The conservative group is hoping that Czech President Václav Klaus and his Polish counterpart Lech Kaczynski will not sign their Lisbon Treaty ratifications, preventing the EU's reform treaty from entering into force until the UK Tories have come into power next spring, Geoffrey van Orden, a leading Conservative MEP, told EurActiv in an interview.

"Our hope is they wil not ratify the treaty until the general elections in the United Kingdom," said Van Orden, a founding member of the newly-formed European Conservatives and Reformists (ECR) group in the European Parliament. 

The ECR group was founded after the British Conservatives pulled out of the European People's Party in the aftermath of the European elections in June.

Van Orden reckons general elections will take place no later than next June, probably next May.

"If there is a general election [in the UK], the probability is that the Conservative party would win that election, and that it would give the British people a referendum [on the Lisbon Treaty]. I have no doubt what the answer of the British people on the Lisbon Treaty will be," added van Orden, casting a long shadow over the ratification of a treaty which is supposed to make the Union work more efficiently after the accession of 12 new member states since 2004.

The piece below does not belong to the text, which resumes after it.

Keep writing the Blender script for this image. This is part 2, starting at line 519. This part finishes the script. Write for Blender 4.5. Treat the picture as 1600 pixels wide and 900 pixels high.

The Irish people are called to the ballot box on 2 October to hold a second vote on the Lisbon Treaty, which they rejected in a referendum in June last year.

Speaking ahead of a vote on the re-election of José Manuel Barroso as president of the European Commission, van Orden said the ECR had mixed feelings about the former Portuguese prime minister "because naturally [...] he is committed to this whole European integration project, which we have very strong reservations about," he said.

"My view is the Commission should do less, better. It churns out too much regulation, a lot of the regulation is unhelpful, particularly in the present economic climate," van Orden pointed out. 

But he stressed the group liked Barroso "for his commitment to reform of the economic situation, and the need to invest more in research and development [and] improve competitiveness."

During the ECR hearing with Barroso, the group was unanimous in telling him "we hear a lot about the Lisbon Treaty, but not so much about the Lisbon agenda, the ambitious plan to make the EU the most knowledge-based economy by the year 2010, and 2010 is next year," van Orden said.

"So I would like to think he will be willing to focus on the economically helpful, as in the past we think the Commission has been rather a brake on economic progress. So, on the basis of his record, his background, what he said to us, we will support him," he concluded.